Soviet cinema developed rapidly after 1924 in two main directions. Eisenstein, Pudovkin, and Aleksandr Dovzhenko used montage to create a dynamic new visual language in films such as The Battleship Potemkin (1925), The Mother (1926, an adaptation of Gorky's novel), and Arsenal (1929), which were internationally admired even as they incurred political censorship. At home, the Mezhrabpom-Rus studio invited Protazanov back from exile and under his leadership launched a popular series of progressive melodramas and satirical comedies. But until the end of the 1920s, Russian audiences watched mainly imported American and German films, while Soviet classics were hailed abroad as examples of a new art.
Political censorship had started at the end of the 1920s when Stalin ordered the role of Trotsky to be cut entirely from Eisenstein’s October (1928). The comparatively late development of sound technology came midway through the first Five-Year Plan in 1931 and, although at first resisted by the montage group, led to cinema becoming a higher state priority. Under Boris Shumyatsky there were grandiose plans for a “Soviet Hollywood” in the Crimea. Chapayev and The Youth of Maxim (both 1934) were praised as examples of the new doctrine of Socialist Realism, Grigory Aleksandrov’s jazz-influenced musical The Happy Guys (1934) was commended for its entertainment value, while Dovzhenko’s Siberian adventure story Aerograd (1935) found favour with Stalin because it dealt stirringly with Soviet development of the Far Eastern part of the USSR.
Stalin’s increasing interference in production, which included actors portraying him in many films after Lenin in October (Romm, 1937), soon threatened to paralyse Soviet cinema. The German invasion in 1941 enabled Soviet film-makers to work more urgently on morale-boosting films, and gave them greater freedom from interference when the studios were evacuated to Kazakhstan. But the post-war years, before Stalin’s death in 1953, saw production reach its lowest ebb, dominated by ponderous biographies and paranoid historical epics, and with many Jewish film-makers driven from the industry.
Khrushchev made cinema a focus of his attack on Stalin in 1956, condemning the false image it had been forced to give of the achievements of the Union of Soviet Socialist Republics (USSR). In 1958 The Cranes Are Flying (Kalatozov), the lyrical story of a girl’s loyalty to her soldier fiancé’s memory, won the Palme d’Or at the Cannes Festival and proclaimed a new era in Soviet cinema. A new post-war generation of film-makers had been taught at film school by Mikhail Romm to follow their own consciences. The result was a flood of subjective, satirical, and often highly experimental films by Vasily Shukshin, Andrey Tarkovsky—who won the Golden Lion in Venice with Ivan’s Childhood in 1962—Andrey Konchalovsky, Elem Klimov, Larisa Shepitko, and many others, together with new talent from the Soviet republics, such as Eldar and Georgy Shengelaya in Georgia and Sergo Paradzhanov in Armenia. In 1964 a powerful Hamlet, directed by one of the survivors of Stalin’s disapproval, Grigory Kozintsev, made Innokenty Smoktunovsky the first international Russian star.

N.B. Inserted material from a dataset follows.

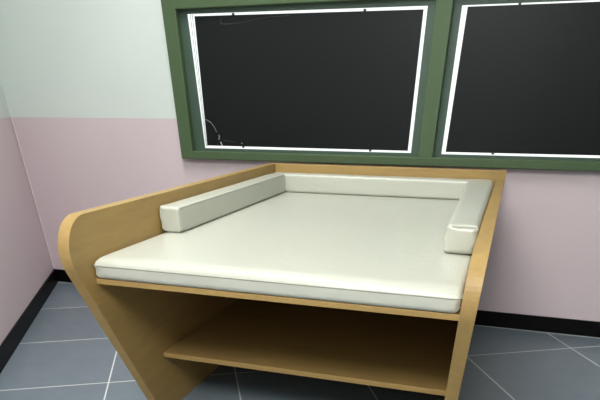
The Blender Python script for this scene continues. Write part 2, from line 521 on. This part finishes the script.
strip(b_left, [(lx1+.0005-.0022, ly0+.012+(yk-.002-ly0-.024)*k/20, ZH-.0045) for k in range(21)], .0011)
strip(b_left, [(lx1-.003, ly0+.0028, ZK+.012+(ZH-ZK-.024)*k/8) for k in range(9)], .0010)
strip(b_right, [(px1-wR0+.020, ry0+.0016+.0022, ZH-.003-.002), (px1-.012, ry0+.0016+.0022, ZH-.003-.002)], .0010)

# ------------------------------------------------------------------ lamps of the room
def area(name, loc, sx, sy, power, rot=(0,0,0), col=(1, .985, .95)):
    l = bpy.data.lights.new(name, 'AREA'); l.shape = 'RECTANGLE'; l.size = sx; l.size_y = sy; l.energy = power; l.color = col
    o = bpy.data.objects.new(name, l); o.location = loc; o.rotation_euler = rot; COL.objects.link(o); return o
area('ceiling_lamp', (.90, -3.75, H-.02), .6, 1.5, 108, (0,0,TILE_ANG))
area('ceiling_lamp', (.10, -1.20, H-.02), .5, 1.5, 44, (0,0,TILE_ANG))

w = bpy.data.worlds.new('room_air'); SC.world = w; w.use_nodes = True
w.node_tree.nodes['Background'].inputs[0].default_value = (.8, .85, .85, 1)
w.node_tree.nodes['Background'].inputs[1].default_value = .05

# ------------------------------------------------------------------ camera (a shift lens)
cam = bpy.data.cameras.new('camera'); co = bpy.data.objects.new('camera', cam); COL.objects.link(co)
R = Matrix(((0.9492021561969572, -0.19800584123548917, 0.24455869133537977), (0.3146657421875409, 0.5994092269775363, -0.7359986748002718), (-0.0008586993719448601, 0.7755657711959821, 0.6312661856812624)))
M4 = R.to_4x4(); M4.translation = Vector((.99294351, -2.5755679, .87085046))*S
co.matrix_world = M4
cam.sensor_fit = 'HORIZONTAL'; cam.sensor_width = 36; cam.lens = 509.3324/600*36
cam.shift_x = 0; cam.shift_y = (513.3287-200)/600
cam.clip_start = .02; cam.clip_end = 50
SC.camera = co

SC.view_settings.view_transform = 'Standard'; SC.view_settings.look = 'None'
SC.view_settings.gamma = 1; SC.view_settings.use_curve_mapping = False
SC.view_settings.exposure = 0.0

The reaction came in 1967, after Khrushchev’s forced retirement, when some completed films, such as Askoldov’s sympathetic portrayal of Jewish life in The Commissar, were abruptly banned, and Soviet cinema was urged to preach conformity. But when Tarkovsky’s Andrei Rublev was held up for five years (from 1966 to 1971) there were international protests. Soviet film authorities were caught between conflicting demands: to earn hard currency from foreign sales, to encourage interest in even controversial Soviet cinema as a form of diplomacy, or to follow what often seemed arbitrary political orders. On the home front, a growing number of films were critical of Soviet society, attacking corruption, immorality, drunkenness, and teenage wildness.